- [What is expected] Images must not appear in your copy; reproduce every other part of the records exactly.
++++
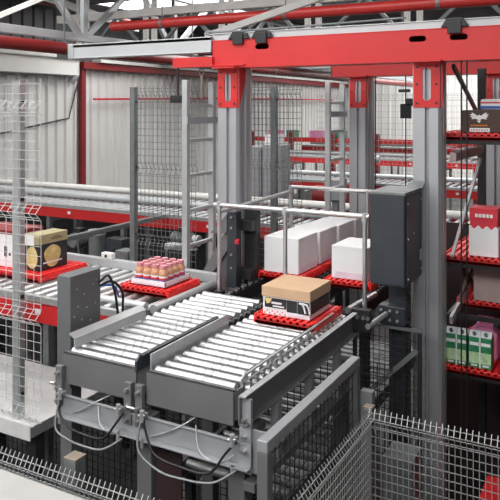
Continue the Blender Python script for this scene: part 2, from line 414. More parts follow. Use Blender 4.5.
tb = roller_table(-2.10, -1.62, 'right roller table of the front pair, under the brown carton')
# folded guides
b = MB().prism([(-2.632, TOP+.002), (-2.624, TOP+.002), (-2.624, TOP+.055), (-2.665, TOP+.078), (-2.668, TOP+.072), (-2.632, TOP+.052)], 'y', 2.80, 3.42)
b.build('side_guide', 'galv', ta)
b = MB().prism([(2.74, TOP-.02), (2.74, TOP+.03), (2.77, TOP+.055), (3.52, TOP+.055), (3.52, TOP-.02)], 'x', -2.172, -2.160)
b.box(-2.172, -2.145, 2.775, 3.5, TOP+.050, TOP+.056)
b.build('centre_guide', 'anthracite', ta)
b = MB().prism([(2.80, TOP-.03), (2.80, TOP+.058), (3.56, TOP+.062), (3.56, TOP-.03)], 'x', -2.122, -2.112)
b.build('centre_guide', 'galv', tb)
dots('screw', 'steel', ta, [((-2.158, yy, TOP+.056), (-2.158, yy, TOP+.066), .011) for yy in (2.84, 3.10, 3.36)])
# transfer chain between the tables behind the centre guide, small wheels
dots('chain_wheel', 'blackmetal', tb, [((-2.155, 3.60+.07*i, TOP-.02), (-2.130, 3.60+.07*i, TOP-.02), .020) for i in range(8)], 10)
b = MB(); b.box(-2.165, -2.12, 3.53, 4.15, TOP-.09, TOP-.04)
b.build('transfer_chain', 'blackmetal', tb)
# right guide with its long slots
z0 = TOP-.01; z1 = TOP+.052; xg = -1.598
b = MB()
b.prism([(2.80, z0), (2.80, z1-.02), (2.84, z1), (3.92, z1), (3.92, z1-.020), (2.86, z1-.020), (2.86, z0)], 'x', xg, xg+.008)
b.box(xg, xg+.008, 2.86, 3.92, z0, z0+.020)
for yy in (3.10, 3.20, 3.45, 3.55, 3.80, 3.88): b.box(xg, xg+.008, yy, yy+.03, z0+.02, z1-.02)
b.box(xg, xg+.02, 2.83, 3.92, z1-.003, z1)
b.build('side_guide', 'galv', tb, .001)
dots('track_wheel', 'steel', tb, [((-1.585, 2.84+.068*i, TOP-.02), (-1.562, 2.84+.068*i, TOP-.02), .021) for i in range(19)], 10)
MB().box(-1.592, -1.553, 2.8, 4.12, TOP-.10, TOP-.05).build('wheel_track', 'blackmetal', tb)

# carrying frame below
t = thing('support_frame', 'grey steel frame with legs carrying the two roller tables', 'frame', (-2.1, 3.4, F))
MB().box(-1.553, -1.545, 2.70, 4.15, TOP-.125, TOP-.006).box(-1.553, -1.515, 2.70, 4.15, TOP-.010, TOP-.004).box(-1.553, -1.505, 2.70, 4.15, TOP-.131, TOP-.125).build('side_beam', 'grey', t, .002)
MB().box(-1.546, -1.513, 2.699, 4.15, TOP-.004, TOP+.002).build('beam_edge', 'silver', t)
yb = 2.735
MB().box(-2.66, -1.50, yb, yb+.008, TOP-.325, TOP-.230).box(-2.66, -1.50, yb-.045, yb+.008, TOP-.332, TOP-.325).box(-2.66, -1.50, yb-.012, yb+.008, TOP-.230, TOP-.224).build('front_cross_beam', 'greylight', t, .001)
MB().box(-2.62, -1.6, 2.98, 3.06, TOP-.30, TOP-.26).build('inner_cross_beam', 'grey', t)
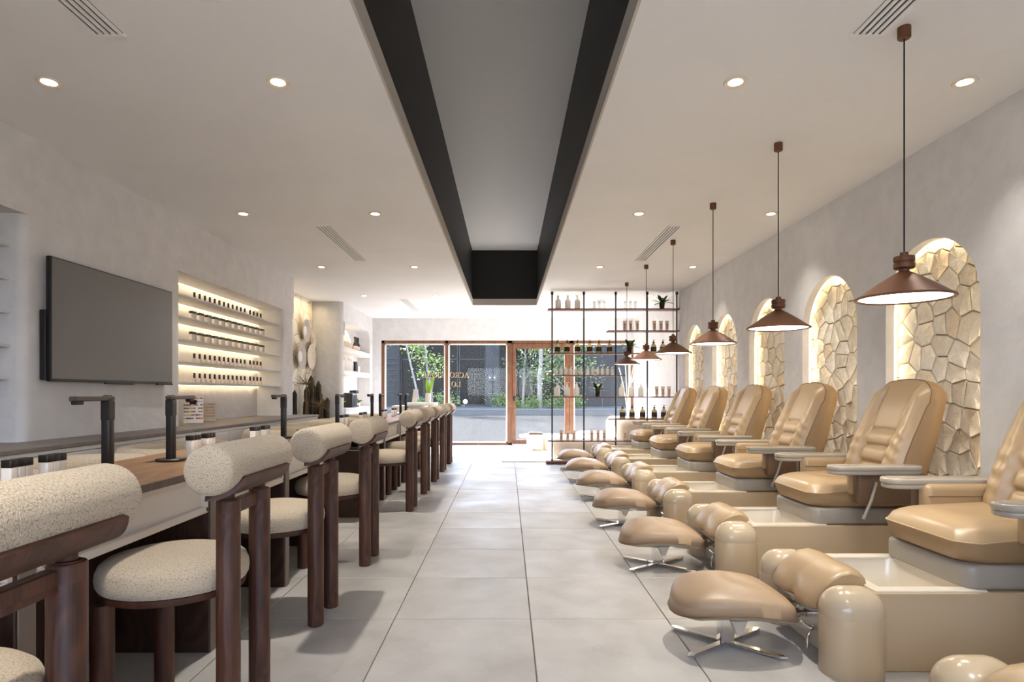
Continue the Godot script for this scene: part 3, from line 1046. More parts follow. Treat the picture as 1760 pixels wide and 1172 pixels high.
++++
- [Written response]
Continue the Blender Python script for this scene: part 2, from line 414. More parts follow. Use Blender 4.5.
tb = roller_table(-2.10, -1.62, 'right roller table of the front pair, under the brown carton')
# folded guides
b = MB().prism([(-2.632, TOP+.002), (-2.624, TOP+.002), (-2.624, TOP+.055), (-2.665, TOP+.078), (-2.668, TOP+.072), (-2.632, TOP+.052)], 'y', 2.80, 3.42)
b.build('side_guide', 'galv', ta)
b = MB().prism([(2.74, TOP-.02), (2.74, TOP+.03), (2.77, TOP+.055), (3.52, TOP+.055), (3.52, TOP-.02)], 'x', -2.172, -2.160)
b.box(-2.172, -2.145, 2.775, 3.5, TOP+.050, TOP+.056)
b.build('centre_guide', 'anthracite', ta)
b = MB().prism([(2.80, TOP-.03), (2.80, TOP+.058), (3.56, TOP+.062), (3.56, TOP-.03)], 'x', -2.122, -2.112)
b.build('centre_guide', 'galv', tb)
dots('screw', 'steel', ta, [((-2.158, yy, TOP+.056), (-2.158, yy, TOP+.066), .011) for yy in (2.84, 3.10, 3.36)])
# transfer chain between the tables behind the centre guide, small wheels
dots('chain_wheel', 'blackmetal', tb, [((-2.155, 3.60+.07*i, TOP-.02), (-2.130, 3.60+.07*i, TOP-.02), .020) for i in range(8)], 10)
b = MB(); b.box(-2.165, -2.12, 3.53, 4.15, TOP-.09, TOP-.04)
b.build('transfer_chain', 'blackmetal', tb)
# right guide with its long slots
z0 = TOP-.01; z1 = TOP+.052; xg = -1.598
b = MB()
b.prism([(2.80, z0), (2.80, z1-.02), (2.84, z1), (3.92, z1), (3.92, z1-.020), (2.86, z1-.020), (2.86, z0)], 'x', xg, xg+.008)
b.box(xg, xg+.008, 2.86, 3.92, z0, z0+.020)
for yy in (3.10, 3.20, 3.45, 3.55, 3.80, 3.88): b.box(xg, xg+.008, yy, yy+.03, z0+.02, z1-.02)
b.box(xg, xg+.02, 2.83, 3.92, z1-.003, z1)
b.build('side_guide', 'galv', tb, .001)
dots('track_wheel', 'steel', tb, [((-1.585, 2.84+.068*i, TOP-.02), (-1.562, 2.84+.068*i, TOP-.02), .021) for i in range(19)], 10)
MB().box(-1.592, -1.553, 2.8, 4.12, TOP-.10, TOP-.05).build('wheel_track', 'blackmetal', tb)

# carrying frame below
t = thing('support_frame', 'grey steel frame with legs carrying the two roller tables', 'frame', (-2.1, 3.4, F))
MB().box(-1.553, -1.545, 2.70, 4.15, TOP-.125, TOP-.006).box(-1.553, -1.515, 2.70, 4.15, TOP-.010, TOP-.004).box(-1.553, -1.505, 2.70, 4.15, TOP-.131, TOP-.125).build('side_beam', 'grey', t, .002)
MB().box(-1.546, -1.513, 2.699, 4.15, TOP-.004, TOP+.002).build('beam_edge', 'silver', t)
yb = 2.735
MB().box(-2.66, -1.50, yb, yb+.008, TOP-.325, TOP-.230).box(-2.66, -1.50, yb-.045, yb+.008, TOP-.332, TOP-.325).box(-2.66, -1.50, yb-.012, yb+.008, TOP-.230, TOP-.224).build('front_cross_beam', 'greylight', t, .001)
MB().box(-2.62, -1.6, 2.98, 3.06, TOP-.30, TOP-.26).build('inner_cross_beam', 'grey', t)
Continue the Godot script for this scene: part 3, from line 1046. More parts follow. Treat the picture as 1760 pixels wide and 1172 pixels high.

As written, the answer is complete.